[WHAT IS ASKED] Below are the records. Retype, exactly, the lines from the first through the line with "S.camera = cam", and leave out the pictures.

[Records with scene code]
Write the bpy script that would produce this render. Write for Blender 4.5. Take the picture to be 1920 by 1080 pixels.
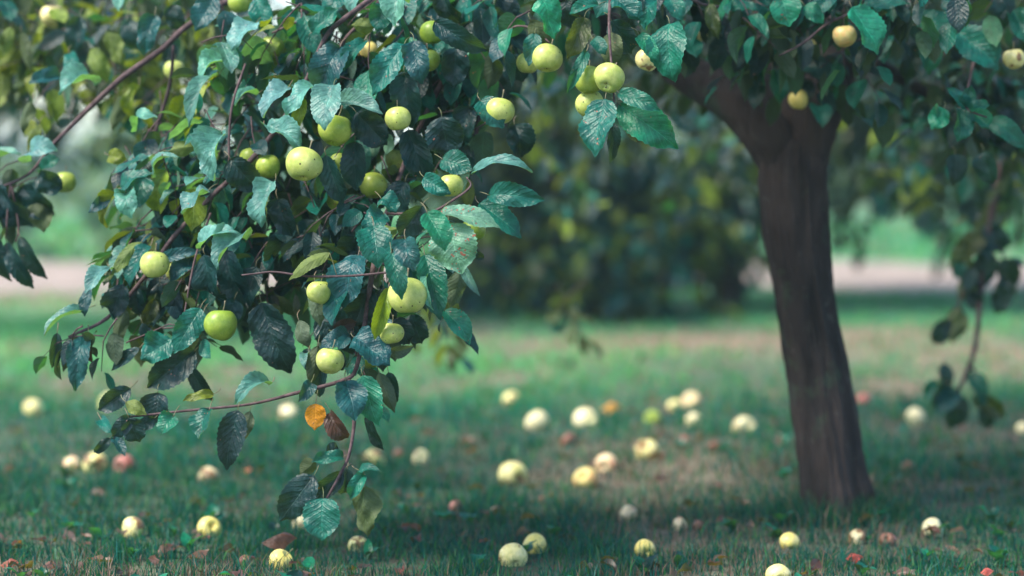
import bpy, math, random
import numpy as np
from mathutils import Vector, Matrix, noise

# ------------------------------------------------------------------ camera
S = bpy.context.scene
for o in list(bpy.data.objects):
    bpy.data.objects.remove(o)
CAM_H = 1.05
F = 85.0 / 36.0 * 1920.0            # focal length in photograph pixels
PITCH = math.atan((540 - 300) / F)  # level line of the ground lies at row 300
cam_d = bpy.data.cameras.new('camera')
cam_d.lens = 85.0
cam_d.sensor_width = 36.0
cam_d.clip_start = 0.1
cam_d.clip_end = 2000.0
cam_d.dof.use_dof = True
cam_d.dof.focus_distance = 5.80
cam_d.dof.aperture_fstop = 1.35
cam_d.dof.aperture_blades = 0
cam = bpy.data.objects.new('camera', cam_d)
S.collection.objects.link(cam)
cam.location = (0, 0, CAM_H)
cam.rotation_euler = (math.radians(90) - PITCH, 0, 0)
S.camera = cam

# ------------------------------------------------------------------ light
SUN_EL, SUN_AZ = math.radians(52), math.radians(-122)   # from the left and a little in front
w = bpy.data.worlds.new('World')
S.world = w
w.use_nodes = True
nt = w.node_tree
bg = nt.nodes['Background']
sky = nt.nodes.new('ShaderNodeTexSky')
sky.sky_type = 'NISHITA'
sky.sun_disc = False
sky.sun_elevation = SUN_EL
sky.sun_rotation = SUN_AZ
sky.air_density = 1.0
sky.dust_density = 0.6
sky.ozone_density = 1.6
nt.links.new(sky.outputs[0], bg.inputs[0])
bg.inputs[1].default_value = 0.115
sun_d = bpy.data.lights.new('sun', 'SUN')
sun_d.energy = 2.9
sun_d.angle = math.radians(24)
sun_d.color = (1.0, 0.90, 0.76)
sun = bpy.data.objects.new('sun', sun_d)
S.collection.objects.link(sun)
# direction towards the sun: rotation measured from +Y clockwise, as the sky texture does
to_sun = Vector((math.sin(SUN_AZ) * math.cos(SUN_EL), math.cos(SUN_AZ) * math.cos(SUN_EL), math.sin(SUN_EL)))
sun.rotation_euler = to_sun.to_track_quat('Z', 'Y').to_euler()
S.view_settings.view_transform = 'Standard'
S.view_settings.look = 'None'
S.view_settings.exposure = 1.5
S.view_settings.gamma = 1.0
S.cycles.max_bounces = 8
S.cycles.diffuse_bounces = 4
S.cycles.transmission_bounces = 4
S.cycles.use_denoising = True

# ------------------------------------------------------------------ helpers
RIGHT = np.array([1.0, 0, 0])
FWD = np.array([0, math.cos(PITCH), -math.sin(PITCH)])
UP = np.array([0, math.sin(PITCH), math.cos(PITCH)])
CAM = np.array([0, 0, CAM_H])


def at(px, py, d):
    """A pixel of the photograph and a distance -> a point of the place."""
    return CAM + d * (FWD + (px - 960) / F * RIGHT + (540 - py) / F * UP)


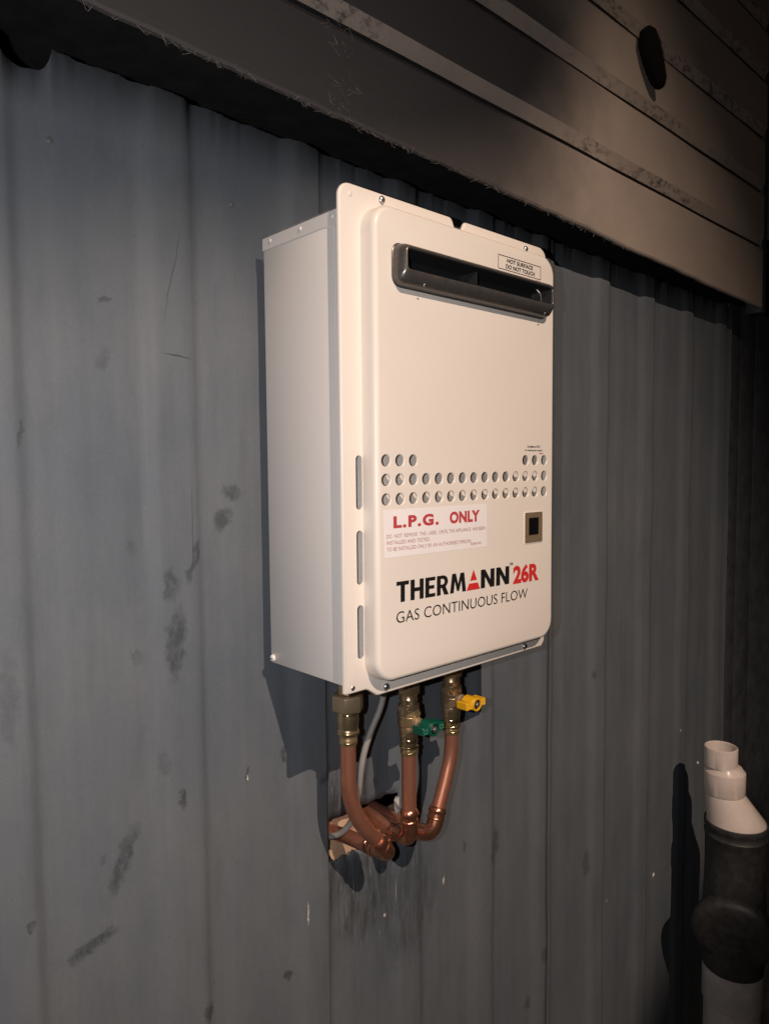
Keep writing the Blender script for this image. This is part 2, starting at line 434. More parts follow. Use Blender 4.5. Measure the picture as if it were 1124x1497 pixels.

[THE ANSWER]
Write the bpy script that would produce this render. Write for Blender 4.5. Take the picture to be 1920 by 1080 pixels.
import bpy, math, random
import numpy as np
from mathutils import Vector, Matrix, noise

# ------------------------------------------------------------------ camera
S = bpy.context.scene
for o in list(bpy.data.objects):
    bpy.data.objects.remove(o)
CAM_H = 1.05
F = 85.0 / 36.0 * 1920.0            # focal length in photograph pixels
PITCH = math.atan((540 - 300) / F)  # level line of the ground lies at row 300
cam_d = bpy.data.cameras.new('camera')
cam_d.lens = 85.0
cam_d.sensor_width = 36.0
cam_d.clip_start = 0.1
cam_d.clip_end = 2000.0
cam_d.dof.use_dof = True
cam_d.dof.focus_distance = 5.80
cam_d.dof.aperture_fstop = 1.35
cam_d.dof.aperture_blades = 0
cam = bpy.data.objects.new('camera', cam_d)
S.collection.objects.link(cam)
cam.location = (0, 0, CAM_H)
cam.rotation_euler = (math.radians(90) - PITCH, 0, 0)
S.camera = cam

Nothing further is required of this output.